A last sight of the Treasury, in lustrous light, just before the siq: here Petra ends in absolute glory, the decoration so ornate, so balanced and graceful—those human and mystical figures, the leaves and flowers on the columns. I stared at the bare rock beside it and thought: They started with only this. Art is not progressive; twenty centuries have not bettered their result, produced any structure more stately or more moving. That stone could be carved to such a softness and a classical formality, and with such freedom, seemed a miraculous statement of civilization.

 SIDEBAR: WADI RUM

Wadi Rum, the vast desert valley with dramatic mesas that provides the most memorable landscape shots of David Lean’s film Lawrence of Arabia, lies about an hour and a half by car south of Petra.  Inhabited since prehistoric times, for centuries it’s been the terrain of a semi-nomadic tribe, the Howeitat.  T.E.Lawrence, who wrote of Wadi Rum’s marvels (“vast and echoing and God-like”), was drawn to it again and again.
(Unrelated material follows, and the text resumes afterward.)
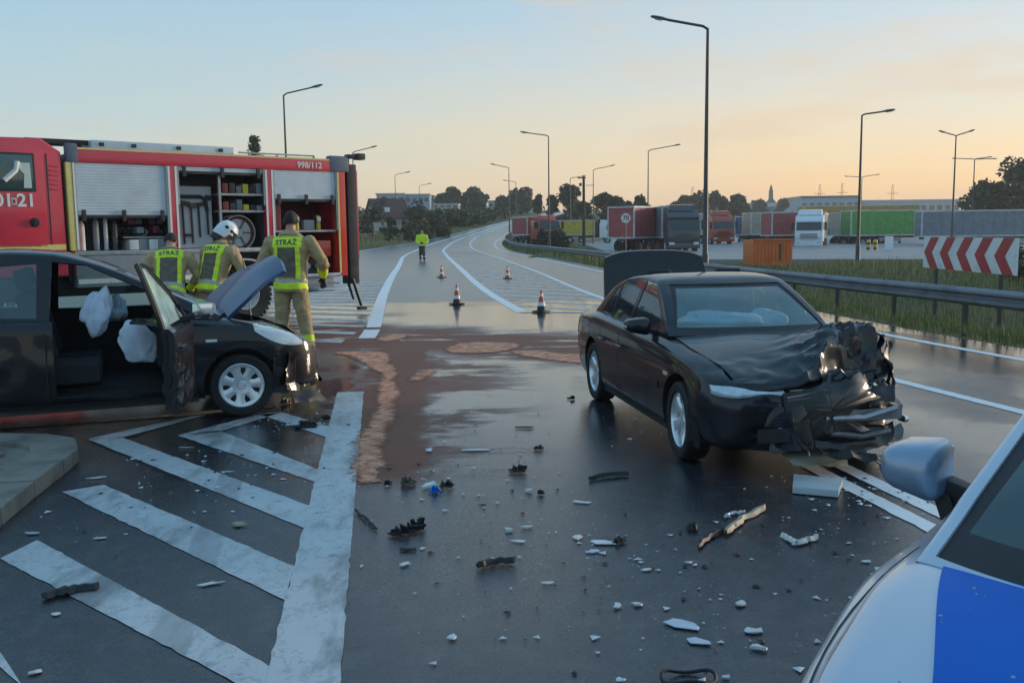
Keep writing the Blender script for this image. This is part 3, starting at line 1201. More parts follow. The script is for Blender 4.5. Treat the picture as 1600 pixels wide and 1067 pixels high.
def lorry_cab(t, m, ox=0.0, wd=2.48, h=3.3, visor=True, lower=None):
    """cab-over tractor: front at x = ox, body towards -x"""
    lower = lower or m
    L_ = 2.2
    mb = MB()
    sec = [(-L_, .75), (-.06, .75), (.02, 1.0), (.03, 1.35), (-.05, 1.75), (-.30, h - .45), (-.75, h - .05), (-L_, h)]
    mb.prism([(ox + a, -wd / 2, z) for a, z in sec], (0, wd, 0))
    cab = mb.build('cab', m, t, 30, .06)
    mb = MB()
    mb.slab([[(ox - .038, -wd * .45, 1.78), (ox - .02, 0, 1.78), (ox - .038, wd * .45, 1.78)], [(ox - .205, -wd * .44, 2.55), (ox - .185, 0, 2.55), (ox - .205, wd * .44, 2.55)]], (.025, 0, .005))
    mb.build('windscreen', SCREEN, t)
    for s in (-1, 1):
        mb = MB()
        mb.slab([[(ox - .35, s * (wd / 2 + .004), 1.8), (ox - 1.25, s * (wd / 2 + .004), 1.8)], [(ox - .52, s * (wd / 2 + .004), 2.5), (ox - 1.25, s * (wd / 2 + .004), 2.5)]], (0, s * .012, 0))
        mb.build('side_window', SCREEN, t)
        mb = MB()
        mb.box((ox - .1, s * (wd / 2 + .22), 2.15), (.12, .22, .75))
        mb.bar((ox - .15, s * wd / 2, 2.4), (ox - .1, s * (wd / 2 + .2), 2.4), .05, .05)
        mb.build('mirror', PLASTIC, t, 30, .03)
        mb = MB()
        mb.box((ox + .02, s * wd * .38, .72), (.08, .42, .2))
        mb.build('headlight', LENS, t, 30, .02)
        lorry_wheel(t, ox - 1.15, s * wd * .42)
    for k in range(4):
        mb = MB()
        mb.box((ox + .035, 0, 1.05 + k * .13), (.05, wd * .62, .06))
        mb.build('grille_bar', DARKSTEEL, t)
    mb = MB()
    mb.box((ox - .02, 0, .55), (.14, wd, .42))
    mb.build('bumper', lower, t, 30, .05)
    if visor:
        mb = MB()
        mb.box((ox - .16, 0, 2.66), (.2, wd * .94, .1))
        mb.build('sun_visor', PLASTIC, t, 30, .02)
    mb = MB()
    mb.prism([(ox - .7, -wd * .42, h - .02), (ox - 1.1, -wd * .42, h + .45), (ox - 2.1, -wd * .42, h + .5), (ox - 2.1, -wd * .42, h - .02)], (0, wd * .84, 0))
    mb.build('roof_deflector', m, t, 30, .05)


def trailer_body(t, x0, x1, m, wd=2.5, z0=1.12, z1=3.95, frame=None):
    frame = frame or WHITE_DIRTY
    L_ = x1 - x0
    mb = MB()
    mb.span((x0 + .03, -wd / 2 + .02, z0 + .12), (x1 - .03, wd / 2 - .02, z1 - .12))
    mb.build('curtain', m, t)
    mb = MB()
    for z in (z0 + .06, z1 - .06):
        for s in (-1, 1):
            mb.box(((x0 + x1) / 2, s * (wd / 2 - .03), z), (L_, .1, .13))
        mb.box((x0 + .03, 0, z), (.1, wd - .1, .125))
        mb.box((x1 - .03, 0, z), (.1, wd - .1, .125))
    for s in (-1, 1):
        for x in (x0 + .05, x1 - .05):
            mb.box((x, s * (wd / 2 - .03), (z0 + z1) / 2), (.12, .11, z1 - z0 - .2))
    mb.build('frame', frame, t)
    n = int(L_ / .9)
    for s in (-1, 1):       # vertical strap pleats of the curtain
        mb = MB()
        for i in range(1, n):
            mb.box((x0 + L_ * i / n, s * (wd / 2 - .012), (z0 + z1) / 2), (.05, .02, z1 - z0 - .3))
        mb.build('curtain_straps', m, t)
    mb = MB()
    mb.box(((x0 + x1) / 2, 0, z0 - .12), (L_ * .96, .9, .2))
    mb.build('chassis', DARKSTEEL, t)
    for k in range(3):
        for s in (-1, 1):
            lorry_wheel(t, x0 + L_ * .18 + k * 1.3, s * wd * .4)
    for s in (-1, 1):
        mb = MB()
        mb.box((x0 + L_ * .55, s * wd * .45, .75), (L_ * .3, .05, .4))
        mb.build('side_guard', STEEL, t)


def lorry(px, py, Y, ang, label, cab_m=None, body_m=None, length=13.0, zb=-.2, cat='lorry', name='lorry', z1=3.95, group='lorries on the truck park', cab_h=3.3, visor=True, lower=None, s=1.0):
    """front bumper (or rear of a lone trailer) at the place px, Y ahead; heading ang (0 = towards +x)"""
    p = ray_at(px, py, Y)
    t = thing(name, label, cat, (p.x, p.y, zb), ang, group, s)
    if cab_m:
        lorry_cab(t, cab_m, 0, h=cab_h, visor=visor, lower=lower)
        if body_m:
            trailer_body(t, -2.9 - length, -2.9, body_m, z1=z1)
            mb = MB()
            mb.box((-3.2, 0, .9), (5.0, .85, .22))
            mb.build('tractor_frame', DARKSTEEL, t)
            for s_ in (-1, 1):
                lorry_wheel(t, -4.6, s_ * 1.0)
    elif body_m:
        trailer_body(t, 0, length, body_m, z1=z1)
        mb = MB()
        for s_ in (-1, 1):
            mb.box((length - 2.2, s_ * .8, .5), (.18, .14, 1.0))
        mb.build('landing_leg', DARKSTEEL, t)
    return t


C_RED = mat('red_curtain', (.40, .075, .08), .6, 0, .3, 1.6)
C_BROWN = mat('brick_red_curtain', (.40, .09, .08), .6, 0, .3, 1.6)
C_GREEN = mat('green_curtain', (.11, .34, .08), .6, 0, .3, 1.6)
C_GREY = mat('slate_grey_curtain', (.20, .22, .255), .6, 0, .3, 1.6)
C_YEL = mat('yellow_curtain', (.58, .40, .05), .6, 0, .3, 1.6)
C_BEIGE = mat('beige_curtain', (.42, .38, .31), .6, 0, .3, 1.6)
C_BLUE = mat('blue_curtain', (.055, .11, .22), .6, 0, .3, 1.6)
C_OCHRE = mat('ochre_stripe_curtain', (.50, .30, .06), .6, 0, .3, 1.6)
CAB_DARK = mat('charcoal_cab_paint', (.045, .05, .06), .4, 0, .2, 2, coat=.5)
CAB_WHITE = mat('white_cab_paint', (.70, .72, .75), .4, 0, .1, 2, coat=.5)
CAB_ORANGE = mat('orange_red_cab_paint', (.42, .055, .03), .4, 0, .2, 2, coat=.5)

lorry(970, 350, 76, R(52), 'bright red curtain trailer beside the round speed sign', None, C_RED, 7.0, -.15, 'trailer', 'trailer', 3.72)
lorry(1069, 350, 72, R(-90), 'charcoal lorry cab facing the road between the red trailer and the tall street lamp', CAB_DARK, C_GREY, 9, -.15, z1=3.7, cab_h=3.25)
lorry(1131, 350, 104, R(-84), 'orange red lorry cab just right of the tall street lamp', CAB_ORANGE, C_BEIGE, 10, -.1, z1=3.6, visor=False)
lorry(1151, 350, 118, R(-25), 'dark blue trailer between the orange cab and the beige trailer', None, C_BLUE, 5, -.3, 'trailer', 'trailer', 3.5)
lorry(1166, 350, 106, R(8), 'beige grey trailer behind the orange skip', None, C_BEIGE, 5.0, -.2, 'trailer', 'trailer', 3.65)
lorry(1197, 350, 96, R(12), 'brick red trailer left of the white lorry cab', None, C_BROWN, 6.0, -.25, 'trailer', 'trailer', 3.55)
lorry(1264, 350, 86, R(-112), 'white lorry cab facing the road right of the brick red trailer', CAB_WHITE, C_BEIGE, 5, -.35, z1=3.4, cab_h=3.2, visor=False)
lorry(1321, 350, 96, R(4), 'grass green curtain trailer behind the lamp on the tall grass', None, C_GREEN, 7.6, -.35, 'trailer', 'trailer', 3.72)
lorry(1305, 350, 100, R(6), 'narrow beige trailer end left of the green trailer', None, C_BEIGE, 2.4, -.35, 'trailer', 'trailer', 3.6)
lorry(1434, 350, 88, R(-9), 'long slate grey trailer behind the chevron board', None, C_GREY, 13.6, -.45, 'trailer', 'trailer', 3.55)
lorry(1250, 350, 135, R(2), 'far ochre striped trailer showing above the green one', None, C_OCHRE, 17, .5, 'trailer', 'trailer', 4.3)
lorry(962, 352, 128, R(-6), 'yellow lorry with a white cab in front of the dark trees', CAB_WHITE, C_YEL, 7.2, -.1, z1=3.2, cab_h=2.7)
lorry(860, 352, 96, R(-66), 'red and white lorry cab at the bend left of the yellow lorry', CAB_ORANGE, C_RED, 4, .1, z1=3.1, cab_h=2.7, lower=CAB_WHITE, visor=False)

# orange skip container
p = ray_at(1199, 400, 45)
t = thing('skip_container', 'rusty orange ribbed steel container on the near edge of the truck park', 'container', (p.x, p.y, -.08), R(6))
mb = MB()
mb.span((-.96, -.7, .02), (.96, .7, 1.2))
mb.build('box', ORANGE, t, 30, .015)
for i in range(11):
    if i == 7:
        continue
    mb = MB()
    mb.box((-.86 + i * .172, -.715, .62), (.06, .05, 1.02))
    mb.build('rib', ORANGE, t, 0)
mb = MB()
mb.box((.345, -.712, .62), (.08, .04, .8))
mb.build('latch_bar', DARKSTEEL, t)
for z in (.06, 1.2):
    mb = MB()
    mb.box((0, -.71, z), (1.98, .1, .09))
    mb.build('rail', ORANGE, t)
# booth, small white sign and two yellow bollards
p = ray_at(966, 362, 92)
t = thing('kiosk', 'small white kiosk under the round speed sign', 'kiosk', (p.x, p.y, -.1))
mb = MB()
mb.span((-.65, -.5, 0), (.65, .5, 1.75))
mb.build('body', WHITE, t, 30, .03)
mb = MB()
mb.span((-.4, -.53, .9), (.4, -.50, 1.45))
mb.build('window', SCREEN, t)
p = ray_at(1389, 380, 66)
t = thing('notice_board', 'white upright notice board on the truck park under the green trailer', 'notice board', (p.x, p.y, -.25))
mb = MB()
mb.span((-.29, -.04, .25), (.29, .04, 1.25))
mb.build('panel', WHITE, t, 30, .01)
mb = MB()
mb.box((-.2, 0, .2), (.06, .05, .5))
mb.box((.2, 0, .2), (.06, .05, .5))
mb.build('legs', DARKSTEEL, t)
YEL = mat('yellow_bollard_paint', (.62, .46, .06), .5, 0, .2, 5)
for px, lab in ((1357, 'left of the two yellow bollards near the white notice board'), (1368, 'right of the two yellow bollards near the white notice board')):
    p = ray_at(px, 380, 68)
    t = thing('bollard', lab, 'bollard', (p.x, p.y, -.25), 0, 'yellow bollards on the truck park')
    mb = MB()
    mb.tube([(0, 0, 0), (0, 0, 1.0)], .13, 10)
    mb.build('post', YEL, t)
    mb = MB()
    for z in (.3, .65):
        mb.tube([(0, 0, z), (0, 0, z + .14)], .135, 10)
    mb.build('band', PLASTIC, t)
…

A visitor today begins at the Rest House at the conclusion of the Rum Highway, beside a modest village.  A Bedouin guide with a 4-wheel drive vehicle can be hired for a tour of Wadi Rum—three hours, say, in early morning or late afternoon.  Riding in the back of an open Toyota truck, we headed into the wadi (the Arabic word for a dried-up riverbed), which is mostly soft, pale red sand tufted with sparse grasses.  All around, monumental mountains like massive sentinels rise from the desert floor:  continents and honeycombs and fists and mushrooms and ridged pillars of rock.

In a mountain defile we examined Nabatean inscriptions, touching in their simplicity—stick figures holding hands, a camel with an arcing neck, two small drawn footprints.  Miles on, we made our way up a lone outcropping to a natural rock bridge with an astonishing view, miles and miles of strange immensity.  We stopped at a Bedouin tent for tea with a goatherd and his sons.

We passed a herd of camels feeding on scrub grass, wary at our noise, and got out.  Barefoot, we slowly climbed a dune of rose-red sand sliding underfoot, past a few brittle bushes, and stood above, in the quiet majesty of giant islands of rock around us.  The desert floor lay spread below.  Lawrence was still right: a mere glimpse of this place brings on premonitions of God. 

And summoned as if by our whim, two robed men on haughty camels appeared over a dune: the Royal Wadi Mounted Police, sometimes known as the Camel Corps.  They exchanged unhurried greetings with our guide as their camels chewed air, then they ambled on.

Had our guide seen the movie? we asked.  Oh, yes, he had a video of it at home—that pass to our right had been the famous long shot.  Could he be sure?  Why, of course: his father had been on hand during the filming.